Sunday 10 June 2012

Animadversions and Disrespectful Allusions...

On many occasions I start watching a film with my husband, and ten minutes after it has begun he claims that we have seen it before. I always deny having any knowledge of the film in question, despite him being able to a) say what is going to happen b) tell me who dunnit and c) quote imminent bits of dialogue.

I am having similar sensations as I make my way through The Tenant of Wildfell Hall. I would swear I have never read this novel before, but it all seems very familiar somehow. Once I have succumbed to the rhythm of Anne Bronte's writing style (surely some of the longest and most convoluted sentences ever written), I start to have a sense of deja-vu about the relationship between Gilbert Markham and Helen Graham, and the characters surrounding them (the Millwards, Mr Lawrence, Jane and Richard Wilson...).

Is it because I have actually read it, back in the day when literature was my chiefest study...?
Or is it because it plays on themes of alcoholism and temperance?
Or it is because it is so reminiscent of my experience over the past year ?!!?

Here is Gilbert Markham writing of an evening's "entertainment" (a soiree at his mother's house):

"I now recollected having seen Mrs Wilson, in the early part of the evening, edging her chair close up to my mother, and bending forward, evidently in the delivery of some important confidential intelligence; and from the incessant wagging of her head, the frequent distortions of her wrinkled physiognomy, and the winking and malicious twinkle of her little ugly eyes, I judged it was some spicy piece of scandal that engaged her powers; and from the cautious privacy of the communication I supposed some person then present was the luckless object of her calumnies: and from all these tokens, together with my mother's looks and gestures of mingled horror and incredulity, I now concluded that object to have been Mrs Graham."

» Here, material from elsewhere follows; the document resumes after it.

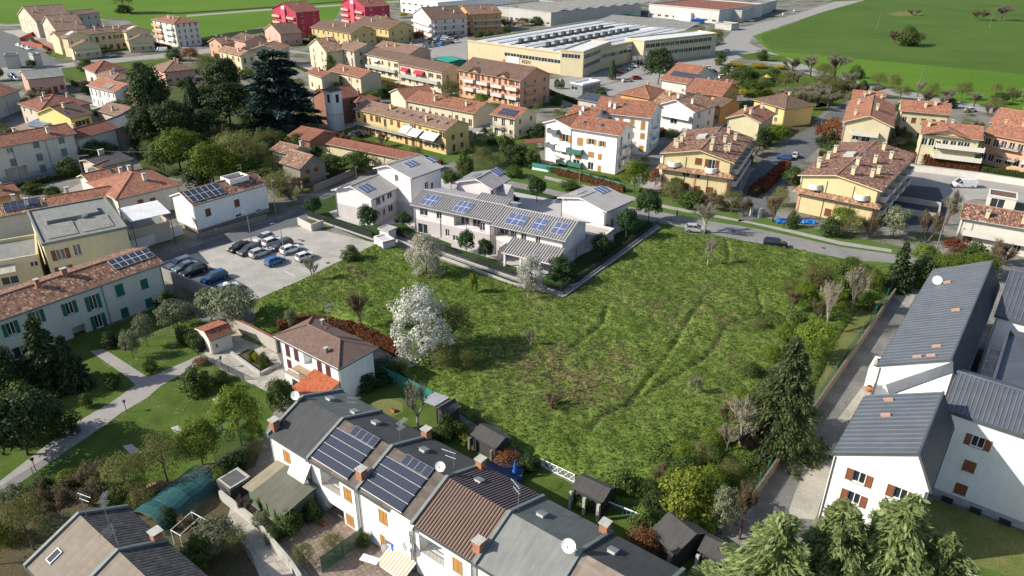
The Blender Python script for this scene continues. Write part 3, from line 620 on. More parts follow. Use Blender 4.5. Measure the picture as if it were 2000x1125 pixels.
for i, (lab, m1, m2, ws, lg) in enumerate(rows):
    o = building(lab, ra+RU*bd[i], ra+RU*bd[i+1], 10.0, 6.0, 'x', rmat=m1, rmatB=m2, wins={'f': ws}, loggia=lg, **TER); ter.append(o)
    parapets(o, [0], .32, .22, plain('lead_coping', (.17, .19, .185), .6)); 
    if i == 5: parapets(o, [o.W-.32], .32, .22, plain('lead_coping', (.17, .19, .185), .6))
    for k, (sd, x, z, ww, wh, dd) in enumerate([((q[1],)+wallpx(o, q[1], q[2], q[3], q[4], q[5])+(q[4], q[5], q[6])) for q in lg if i > 0]):
        T = o.sides['f'][1]
        me, sm = window_mesh(1.4, 1.9, 'plain', SHUTO); link('window', me, o.root, None, T @ Matrix.Translation((x+ww-1.7, dd-.17, z+.03)))
        r = MB(); n = int(ww/.16)
        for j in range(n+1): r.box((x+(ww-.03)*j/n, .02, z), (x+(ww-.03)*j/n+.03, .05, z+.9), 0, T)
        r.box((x, 0, z+.9), (x+ww, .07, z+.96), 0, T); r.obj('railing', [WOOD], o.root)
ribs(ter[3], 'A', .33, .12, .09, plain('corrugation_dark', (.10, .06, .045), .6)); ribs(ter[3], 'B', .33, .12, .09, plain('corrugation_tan', (.14, .11, .11), .6))
for i, px in ((1, (640, 893)), (2, (746, 957))):
    o = ter[i]; panels(o, 'A', .55, .35, 5, 4, w=1.04, l=.88, gap=.012, gv=.06, lift=.16, frame=DKMET); panels(o, 'A', 2.3, 4.15, 4, 1, w=.85, l=1.1, gap=.03, lift=.2)
    p, u, v, L_, H_ = slope(o, 'A'); Mr = Matrix((u, v, u.cross(v))).transposed().to_4x4(); Mr.translation = p
    for j in range(5): m = MB(); m.box((.5, .33+j*.94-.06, .1), (5.85, .33+j*.94, .19), 0, Mr); m.obj('rail', [plain('aluminium_rail', (.6, .6, .6), .4)], o.root)
for (i, s, px, py) in ((1, 'A', 724, 945), (0, 'A', 542, 845), (2, 'B', 748, 812), (3, 'B', 945, 915), (3, 'A', 952, 1080), (4, 'B', 1197, 1040)):
    ch = chimpx(ter[i], s, px, py, BRICK, w=.75, hh=.9)
for (i, s, px, py) in ((0, 'B', 648, 787), (0, 'B', 697, 812), (1, 'B', 738, 832), (2, 'B', 833, 884), (3, 'B', 942, 942), (4, 'B', 1065, 1006), (5, 'B', 1205, 1075)):
    u, v, L, H = slopepx(ter[i], s, px, py); M = onslope(ter[i], s, max(.1, min(.9, u/L)), max(.1, min(.9, v/H))); m = MB(); m.box((-.35, -.35, 0), (.35, .35, .25), 0); m.box((-.42, -.42, .25), (.42, .42, .3), 1); m.obj('roof_vent', [CONC, METAL], ter[i].root, M)
dishpx(ter[0], 'A', 584, 790, r=.5, mast=.8, az=R(-100)); dishpx(ter[2], 'A', 868, 926, r=.5, mast=.9, az=R(-100)); dishpx(ter[4], 'A', 1120, 1080, r=.62, mast=1.1, az=R(-110))
for (i, px) in ((1, 760), (2, 868), (3, 985), (4, 1128)): antenna(ter[i], .93 if i != 3 else .95, 'B', .85, 2.8)
for i, px, py in ((0, 628, 957), (2, 832, 1078)):
    x, z = wallpx(ter[i], 'f', px, py); x = min(x, ter[i].W-.3); link('satellite_dish', dish_mesh(.45, None, .3), ter[i].root, None, ter[i].sides['f'][1] @ Matrix.Translation((x, -.45, z)) @ Matrix.Rotation(R(20), 4, 'Z'))
x, z = wallpx(ter[0], 'f', 582, 893); awning(ter[0], 'f', x, z, 2.6, 1.2, 1.6, plain('cream_canvas', (.68, .66, .60), .8))
T = ter[0].sides['f'][1]; x, z = wallpx(ter[0], 'f', 545, 915)       # the lean-to shed in front of the end house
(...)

Now, quite apart from being an excellent example of Anne's looooong sentences, this is also a  perfect illustration of what goes on daily in what The Decent People in the office call Whispering Corner ! This is the spot occupied by Spiteful Manager, and frequently visited by The Others (primarily Attention Seeker, Ex-Army Man and Politician's Daughter). So repellent is the incessant sotto-voce hissing which emanates from this quarter, that Former Boss once sent round an email instructing staff to stop whispering. (Not that anyone took any notice, and not that he ever bothered to do anything about it again !)

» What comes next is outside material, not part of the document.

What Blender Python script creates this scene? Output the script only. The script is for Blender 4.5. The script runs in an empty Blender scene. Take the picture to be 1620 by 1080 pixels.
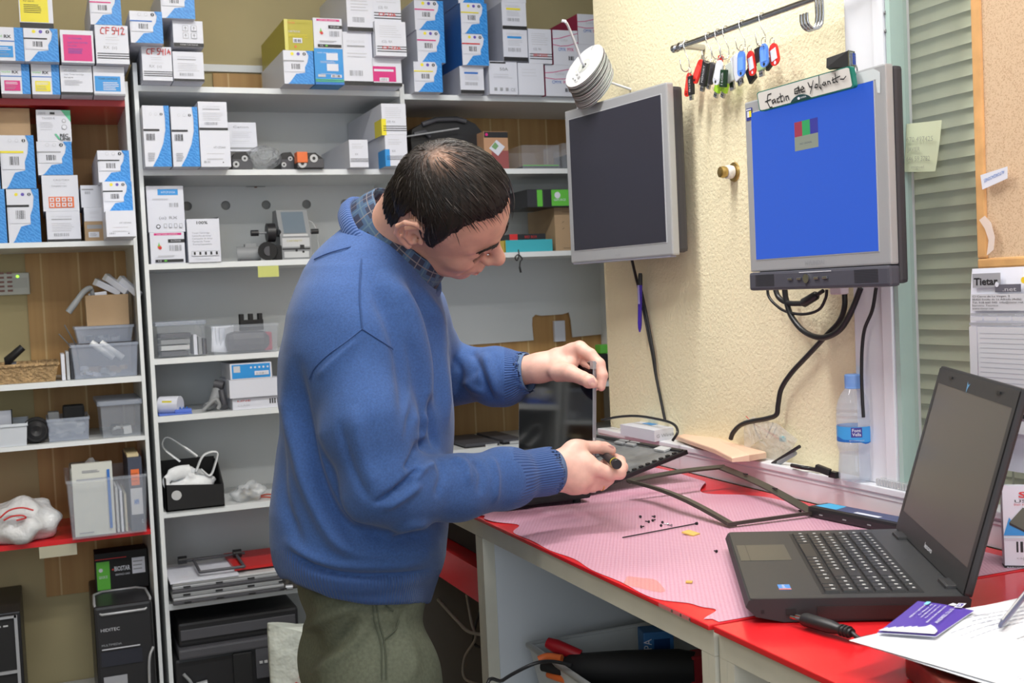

Gilbert Markham, trying to reassure Mrs Graham in a later scene, advises her:

"..their shallow minds can hold no great ideas, and their light heads are carried away by trivialities that would not move a better-furnished skull; and their only alternative to such discourse is to plunge over head and ears into the slough of scandal - which is their chief delight."

Way to go, Ms Bronte !!

I ponder on the fact that 19th Century literature repeatedly shows The Gossip as someone to be ridiculed, when she is not playing a more sinister role as the poisonous ruiner of lives. From Jane Austen to Mrs Gaskell, these spiteful and malicious characters are universally derided.

In our department, they rule the roost!
Perhaps someday someone will write a book about them.